In the books, Roland Deschain the gunslinger is a lawman, a negotiator, a diplomat and an outdoorsman. He is less Rambo and more John F Kennedy. Yet in the trailer, Roland is reduced to a shootist with some fancy tricks. In Drawing of the Three lobstrosities cripple Roland Deschain’s right hand, forcing him to give one of his guns to his companions, symbolising his trust and growing reliance on them and reinforcing the dangers of his journey. In the movie trailer, Roland is a typical invincible Hollywood action hero.

The most critical change is the nature of Roland’s quest, and what it says about his character. In the novels, Roland is monomaniacally focused on reaching the Dark Tower, and will sacrifice anything and anybody if it means taking one step closer to it. His character arc has him seeking redemption and developing bonds with the other characters. In the movie, Roland is already sworn to protect the tower: his motivation is obvious, and knowing Hollywood, I wouldn’t be surprised if this Roland doesn’t possess the complexity of the original.

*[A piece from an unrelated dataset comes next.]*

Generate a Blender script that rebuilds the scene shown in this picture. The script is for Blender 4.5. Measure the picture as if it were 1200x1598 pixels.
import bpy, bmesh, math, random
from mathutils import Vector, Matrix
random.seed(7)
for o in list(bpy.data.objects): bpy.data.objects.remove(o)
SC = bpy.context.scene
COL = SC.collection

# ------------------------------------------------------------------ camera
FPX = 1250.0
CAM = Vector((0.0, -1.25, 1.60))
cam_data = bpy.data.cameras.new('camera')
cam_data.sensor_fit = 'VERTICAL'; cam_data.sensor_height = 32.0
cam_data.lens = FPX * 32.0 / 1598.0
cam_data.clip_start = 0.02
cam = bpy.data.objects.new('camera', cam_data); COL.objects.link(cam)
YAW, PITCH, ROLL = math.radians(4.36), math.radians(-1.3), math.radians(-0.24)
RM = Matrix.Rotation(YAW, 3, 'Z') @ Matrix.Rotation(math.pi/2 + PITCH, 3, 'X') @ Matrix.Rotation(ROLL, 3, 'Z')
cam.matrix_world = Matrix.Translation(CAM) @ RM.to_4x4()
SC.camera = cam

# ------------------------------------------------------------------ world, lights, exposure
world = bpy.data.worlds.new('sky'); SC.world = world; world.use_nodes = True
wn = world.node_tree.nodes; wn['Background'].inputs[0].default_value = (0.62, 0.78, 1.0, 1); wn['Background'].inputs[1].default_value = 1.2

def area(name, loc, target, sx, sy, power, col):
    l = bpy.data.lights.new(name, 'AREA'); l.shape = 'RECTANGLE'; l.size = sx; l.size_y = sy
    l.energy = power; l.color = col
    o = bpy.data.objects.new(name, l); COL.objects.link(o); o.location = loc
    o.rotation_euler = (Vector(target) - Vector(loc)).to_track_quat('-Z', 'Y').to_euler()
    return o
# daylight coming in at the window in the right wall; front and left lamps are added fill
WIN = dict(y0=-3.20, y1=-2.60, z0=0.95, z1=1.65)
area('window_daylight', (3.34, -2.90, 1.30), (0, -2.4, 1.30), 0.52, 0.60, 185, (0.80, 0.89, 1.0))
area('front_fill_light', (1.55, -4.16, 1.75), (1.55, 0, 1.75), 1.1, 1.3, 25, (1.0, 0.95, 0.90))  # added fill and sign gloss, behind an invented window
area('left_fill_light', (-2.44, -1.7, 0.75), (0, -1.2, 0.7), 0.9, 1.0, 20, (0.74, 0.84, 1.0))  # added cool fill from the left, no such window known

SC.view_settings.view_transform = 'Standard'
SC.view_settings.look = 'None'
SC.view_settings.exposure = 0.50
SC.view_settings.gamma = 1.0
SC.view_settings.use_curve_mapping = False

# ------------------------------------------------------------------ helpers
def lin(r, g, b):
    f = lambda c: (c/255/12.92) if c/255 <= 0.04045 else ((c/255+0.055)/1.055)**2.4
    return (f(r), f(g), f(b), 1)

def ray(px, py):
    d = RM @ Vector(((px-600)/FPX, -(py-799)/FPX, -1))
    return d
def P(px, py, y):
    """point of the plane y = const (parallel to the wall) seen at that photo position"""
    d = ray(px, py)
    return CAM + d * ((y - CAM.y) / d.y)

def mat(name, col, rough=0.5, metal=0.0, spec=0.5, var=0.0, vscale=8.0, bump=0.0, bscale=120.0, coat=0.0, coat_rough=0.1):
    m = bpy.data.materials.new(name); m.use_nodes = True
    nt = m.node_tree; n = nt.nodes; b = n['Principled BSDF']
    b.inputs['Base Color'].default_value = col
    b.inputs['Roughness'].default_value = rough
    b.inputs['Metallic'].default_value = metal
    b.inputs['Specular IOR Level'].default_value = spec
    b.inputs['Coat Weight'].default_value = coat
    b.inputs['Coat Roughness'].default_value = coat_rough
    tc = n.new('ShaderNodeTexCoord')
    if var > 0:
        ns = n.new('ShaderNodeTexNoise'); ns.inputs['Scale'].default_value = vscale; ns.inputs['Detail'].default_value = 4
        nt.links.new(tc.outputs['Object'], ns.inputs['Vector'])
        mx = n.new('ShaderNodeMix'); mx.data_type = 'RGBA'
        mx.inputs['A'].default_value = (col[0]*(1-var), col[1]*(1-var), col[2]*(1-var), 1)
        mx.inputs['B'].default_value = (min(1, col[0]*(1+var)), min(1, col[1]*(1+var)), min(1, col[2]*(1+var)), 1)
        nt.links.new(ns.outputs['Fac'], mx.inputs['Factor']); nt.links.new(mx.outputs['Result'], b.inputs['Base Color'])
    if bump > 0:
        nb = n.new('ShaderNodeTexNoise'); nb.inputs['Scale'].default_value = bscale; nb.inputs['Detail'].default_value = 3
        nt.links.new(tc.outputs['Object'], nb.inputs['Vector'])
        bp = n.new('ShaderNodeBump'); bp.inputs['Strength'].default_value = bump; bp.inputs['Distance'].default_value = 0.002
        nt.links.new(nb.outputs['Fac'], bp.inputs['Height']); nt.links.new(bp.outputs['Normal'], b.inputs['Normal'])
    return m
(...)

The Dark Tower movie has every sign of being all flash and no depth. The plot of the movie doesn’t even come close to the plot of the original. It may even be a decent action flick in its own right, but with all the changes to the story, it might as well be a brand new IP altogether.

But for Hollywood, it is far easier to piggyback off an established brand than to invest the time and money needed to build up a new one. And they will keep doing that, regardless of the cost.